Jeanne Mayer (Blanche Gardin) est une jeune start-upeuse propulsée sur le devant de la scène médiatique pour une invention de génie – un filtre biodégradable capable de nettoyer les océans de leur plastique – et rapidement déchue de sa gloire éphémère après le naufrage de son projet. Sa situation financière ayant du plomb dans l’aile, elle n’a d’autre solution que d’aller vendre l’appartement que sa mère (Marthe Keller), suicidée l’an dernier, a légué à Lisbonne, à elle et à son frère (Maxence Tual).
Dans l’avion qui l’y amène, Jeanne retrouve Jean (Laurent Lafitte), un ancien camarade de lycée.
J’ai vu ad nauseam, pendant les semaines qui ont précédé sa sortie, la bande-annonce de Tout le monde aime Jeanne qui m’avait rebuté. J’imaginais à tort une banale comédie romantique française construite autour de Blanche Gardin et tout entière calibrée pour capitaliser sur son potentiel comique.
Je ne me trompais pas tout à fait : Tout le monde… est bien une comédie romantique dont l’issue ne surprendra guère ou, pire, nous confirmera dans nos préjugés. C’est aussi un film tout entier construit autour de Blanche Gardin, Laurent Lafitte, malgré sa popularité et son immense talent, en étant réduit au second rôle.
Mais Tout le monde…. ne s’y réduit pas. Le premier film de Céline Devaux, qui vient de l’animation, est une sacrée réussite qui dépasse de plusieurs têtes le tout-venant télévisuel auquel la comédie française nous avait habitué. Et ce pour trois raisons.

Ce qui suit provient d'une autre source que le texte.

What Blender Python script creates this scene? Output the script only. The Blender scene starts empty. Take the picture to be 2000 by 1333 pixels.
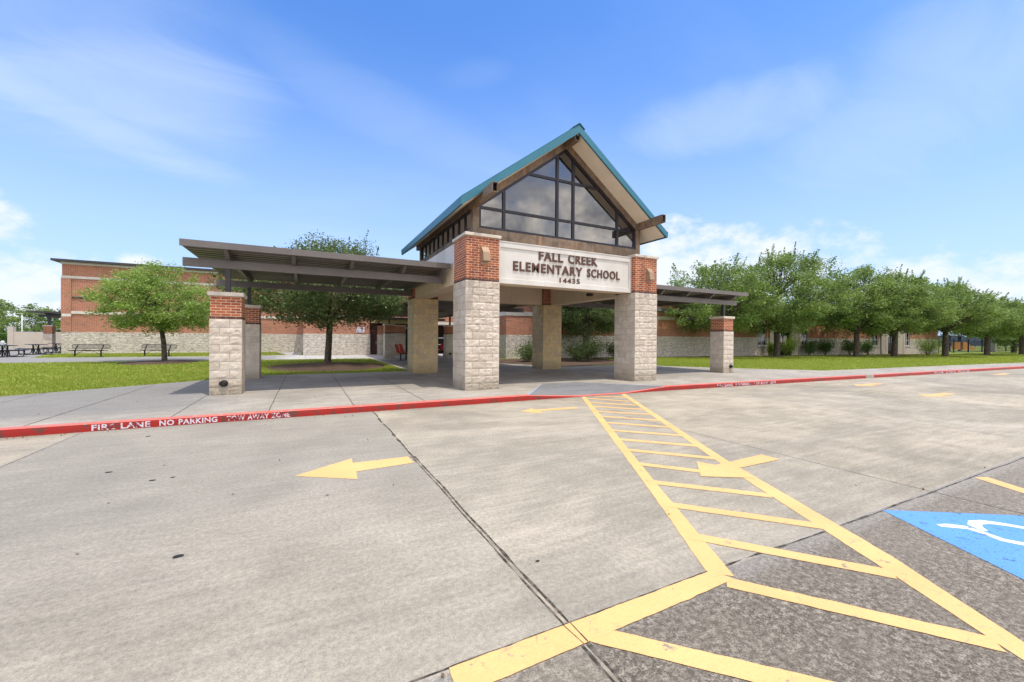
import bpy, math, random
import numpy as np
from mathutils import Matrix, Vector, noise

# ------------------------------------------------------------------ camera, world, sun, exposure
scene = bpy.context.scene
COL = scene.collection
cam = bpy.data.objects.new("camera", bpy.data.cameras.new("camera"))
COL.objects.link(cam)
_r = Vector((0.89192632, -0.45212581, 0.00704983))
_u = Vector((-0.00371075, 0.00827164, 0.9999589))
_w = Vector((0.45216554, 0.89191582, -0.00569997))
m = Matrix.Identity(4)
for i in range(3):
    m[i][0] = _r[i]; m[i][1] = _u[i]; m[i][2] = -_w[i]
m[2][3] = 1.56
cam.matrix_world = m
cam.data.sensor_width = 36.0
cam.data.lens = 795.7 / 2000 * 36
cam.data.clip_start = 0.05
cam.data.clip_end = 3000
scene.camera = cam

scene.view_settings.view_transform = 'Standard'
scene.view_settings.look = 'None'
scene.view_settings.gamma = 1
scene.view_settings.exposure = 0.50

SUN = Vector((0.12, -0.29, 1.0)).normalized()
sd = bpy.data.lights.new("sun", 'SUN')
sd.energy = 2.35; sd.angle = math.radians(0.5); sd.color = (1.0, 0.93, 0.82)
so = bpy.data.objects.new("sun", sd); COL.objects.link(so)
so.rotation_euler = SUN.to_track_quat('Z', 'Y').to_euler()
so.location = (0, 0, 40)

world = bpy.data.worlds.new("World"); scene.world = world; world.use_nodes = True


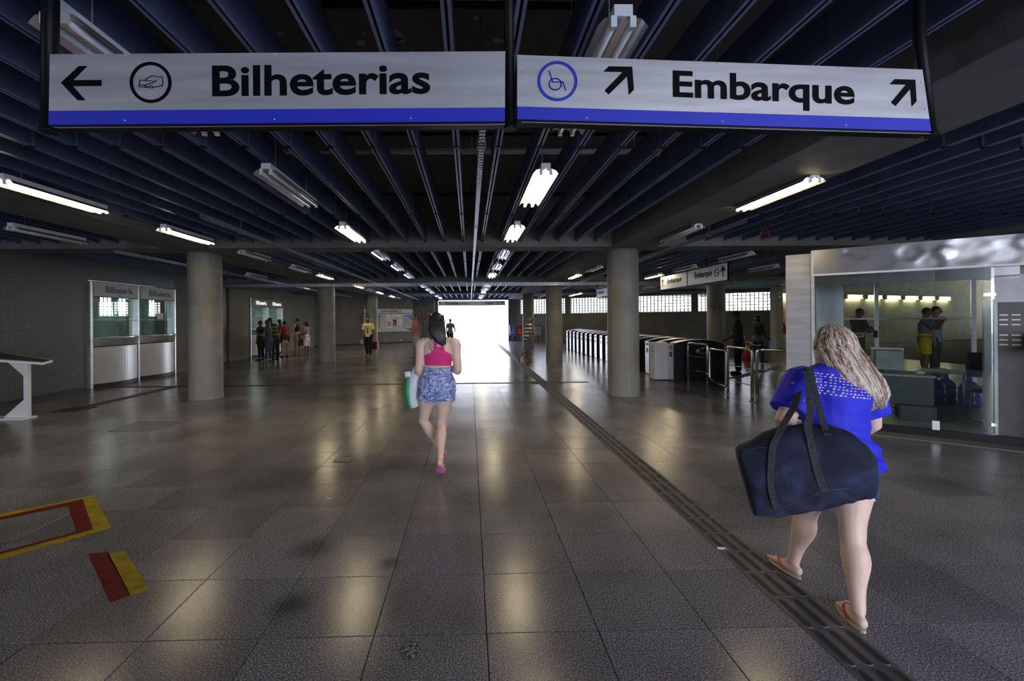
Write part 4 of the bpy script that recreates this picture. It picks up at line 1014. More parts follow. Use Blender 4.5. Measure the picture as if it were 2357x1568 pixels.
for k_ in range(90):
    a, r_ = random.uniform(0, 6.28), random.uniform(0, .05); q = random.uniform(.003, .008); x, y = r_*cos(a)*.75, r_*sin(a)*1.1
    m.lathe([(q, .001), (q*.7, .001+q*.6)], x, y, 5, random.choice((1, 1, 2)))
tag(obj('chipped_patch', m, [mat('chip_dark', (.07, .068, .055), .9), mat('chip_light', (.22, .21, .18), .9), mat('chip_mid', (.09, .09, .07), .9)], None, (-.302, 2.13, 0)), 'small rough chipped patch exposing gravel in the near floor', 'floor damage')
m = MB().poly([(0, 0, .006), (.055, -.012, .006), (.06, .008, .012), (.005, .02, .01)], (0, 0, .002)); m.poly([(.035, -.02, .006), (.075, -.01, .006), (.07, .006, .009), (.04, -.005, .009)], (0, 0, .002), 1)
tag(obj('paper_scrap', m, [WHITE, SIGNBLUE], None, (1.715, 2.985, 0)), 'tiny blue and white wrapper on the tactile strip', 'litter')
tag(obj('paper_scrap', MB().poly([(0, 0, .002), (.04, .004, .002), (.045, .016, .006), (.006, .012, .003)], (0, 0, .001)), WHITE, None, (-1.31, 3.96, 0)), 'tiny white scrap on the dark floor tiles', 'litter')
#PEOPLE
# ------------------------------------------------------------ people
def cat(P_, R_, n=3):
    """smooth resampling of a joint chain with radii (a, b)"""
    if len(P_) < 3: return P_, R_
    Q, W = [], []
    for i in range(len(P_)-1):
        p0, p1, p2, p3 = P_[max(i-1, 0)], P_[i], P_[i+1], P_[min(i+2, len(P_)-1)]
        r0, r1, r2, r3 = R_[max(i-1, 0)], R_[i], R_[i+1], R_[min(i+2, len(P_)-1)]
        for k in range(n):
            t = k/n
            f = lambda a, b, c, d: .5*((2*b)+(-a+c)*t+(2*a-5*b+4*c-d)*t*t+(-a+3*b-3*c+d)*t**3)
            Q.append(V([f(p0[j], p1[j], p2[j], p3[j]) for j in range(3)]))
            W.append(tuple(max(.002, f(r0[j], r1[j], r2[j], r3[j])) for j in range(2)))
    Q.append(V(P_[-1])); W.append(R_[-1]); return Q, W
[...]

La première, c’est bien sûr Blanche Gardin, dont les one-woman shows me font hurler de rire tout en me mettant terriblement mal à l’aise tant son humour est souvent border line. Elle est ici de tous les plans, le film étant construit autour de la dépression qu’elle traverse. Une dépression causée à la fois par son échec professionnel et par le deuil qu’elle doit faire d’une mère avec laquelle elle entretenait des relations compliquées. Une telle exposition était la porte ouverte à toutes les surenchères. Blanche Gardin et sa réalisatrice ont eu au contraire l’intelligence de se brider. Blanche Gardin n’en rajoute pas. Mieux : elle sous-joue. Le comique nait moins d’elle que de son double imaginaire, un fantôme de papier qui apparaît sous le crayon de Céline Devaux et qui dit tout haut ce que Jeanne pense tout bas.

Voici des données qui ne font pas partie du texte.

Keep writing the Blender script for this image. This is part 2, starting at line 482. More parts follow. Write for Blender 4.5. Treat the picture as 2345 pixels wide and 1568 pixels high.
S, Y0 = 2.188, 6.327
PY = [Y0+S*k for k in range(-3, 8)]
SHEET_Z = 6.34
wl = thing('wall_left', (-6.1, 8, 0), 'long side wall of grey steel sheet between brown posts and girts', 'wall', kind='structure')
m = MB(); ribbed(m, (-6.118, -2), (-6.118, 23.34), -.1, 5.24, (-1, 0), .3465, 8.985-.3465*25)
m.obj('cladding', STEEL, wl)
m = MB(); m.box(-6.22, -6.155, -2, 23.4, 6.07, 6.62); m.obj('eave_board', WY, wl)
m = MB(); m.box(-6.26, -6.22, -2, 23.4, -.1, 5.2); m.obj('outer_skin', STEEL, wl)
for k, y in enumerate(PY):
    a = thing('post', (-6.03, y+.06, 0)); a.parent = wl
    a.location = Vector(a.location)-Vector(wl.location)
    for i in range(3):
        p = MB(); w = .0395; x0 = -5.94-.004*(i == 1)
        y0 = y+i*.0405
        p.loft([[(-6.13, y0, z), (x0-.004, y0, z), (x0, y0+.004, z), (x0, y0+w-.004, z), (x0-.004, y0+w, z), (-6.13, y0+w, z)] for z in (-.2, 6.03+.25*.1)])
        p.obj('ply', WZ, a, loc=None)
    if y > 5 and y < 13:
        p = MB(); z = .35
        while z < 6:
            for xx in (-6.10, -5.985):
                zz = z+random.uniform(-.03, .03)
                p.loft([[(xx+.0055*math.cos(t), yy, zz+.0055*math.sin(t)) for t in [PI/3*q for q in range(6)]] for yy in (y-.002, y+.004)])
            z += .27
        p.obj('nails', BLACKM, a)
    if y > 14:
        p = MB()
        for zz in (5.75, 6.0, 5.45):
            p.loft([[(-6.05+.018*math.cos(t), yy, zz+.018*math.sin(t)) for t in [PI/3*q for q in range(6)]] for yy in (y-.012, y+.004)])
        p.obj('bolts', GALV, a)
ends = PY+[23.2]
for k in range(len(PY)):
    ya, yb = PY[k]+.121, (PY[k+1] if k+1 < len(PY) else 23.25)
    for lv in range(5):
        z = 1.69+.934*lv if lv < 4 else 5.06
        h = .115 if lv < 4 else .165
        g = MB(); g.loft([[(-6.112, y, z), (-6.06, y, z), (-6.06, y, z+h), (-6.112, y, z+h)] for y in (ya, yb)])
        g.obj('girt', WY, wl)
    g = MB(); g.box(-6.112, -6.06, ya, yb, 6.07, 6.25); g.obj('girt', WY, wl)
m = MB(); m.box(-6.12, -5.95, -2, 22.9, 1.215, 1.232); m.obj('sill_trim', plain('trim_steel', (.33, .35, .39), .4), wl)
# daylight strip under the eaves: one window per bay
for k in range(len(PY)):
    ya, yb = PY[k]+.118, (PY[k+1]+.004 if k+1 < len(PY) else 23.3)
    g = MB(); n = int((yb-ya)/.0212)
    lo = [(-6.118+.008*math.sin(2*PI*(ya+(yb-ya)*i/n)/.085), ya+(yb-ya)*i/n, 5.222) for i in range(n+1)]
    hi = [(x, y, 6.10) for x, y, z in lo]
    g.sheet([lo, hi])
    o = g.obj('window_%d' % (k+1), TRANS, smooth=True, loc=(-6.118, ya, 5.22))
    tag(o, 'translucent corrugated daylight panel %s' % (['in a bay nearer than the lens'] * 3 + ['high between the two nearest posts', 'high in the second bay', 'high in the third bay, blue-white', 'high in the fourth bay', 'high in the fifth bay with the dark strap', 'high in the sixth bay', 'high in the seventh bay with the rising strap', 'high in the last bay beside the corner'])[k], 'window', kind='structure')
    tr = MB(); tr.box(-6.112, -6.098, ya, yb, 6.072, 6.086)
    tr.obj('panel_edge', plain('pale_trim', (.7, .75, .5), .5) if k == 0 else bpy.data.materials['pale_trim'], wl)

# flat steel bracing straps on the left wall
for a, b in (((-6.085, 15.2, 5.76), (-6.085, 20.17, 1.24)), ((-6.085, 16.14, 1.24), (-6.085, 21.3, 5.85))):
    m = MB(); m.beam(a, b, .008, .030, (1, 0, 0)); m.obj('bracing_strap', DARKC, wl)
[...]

La deuxième, c’est Laurent Lafitte. Cet acteur est un génie. Il sait tout faire. Quand donc obtiendra-t-il le César du meilleur acteur qu’il mérite tant ? La bande-annonce laissait escompter un beauf envahissant qui finirait par séduire Jeanne en la sortant de sa dépression. Le personnage de Jean est plus complexe : il est moins beauf que gentiment toc-toc, moins irritant que désopilant. Ses répliques décalées sinon malaisantes (« Je suis content que tu sois encore en vie »…) font mouche sans faire exprès, l’air de rien et instille une poésie et une loufoquerie inattendues.
La troisième, c’est Lisbonne où se déroule le film. Il aurait pu tout aussi bien se passer à Paris comme tant de comédies françaises. Mais il n’aurait pas eu le même charme. Céline Devaux ne cède pas à la tentation d’en faire un décor de carte postale. On n’en verra même pas la Tour de Belem ou le Monastère des Hiéronymites. Mais on en humera le parfum sucré des pasteis, on sentira sur sa peau le soleil rasant de l’Atlantique, on en entendra la musique chuintante de la langue….
Comédie de la dépression et du deuil, Tout le monde aime Jeanne réussit à nous faire rire sur un sujet grave.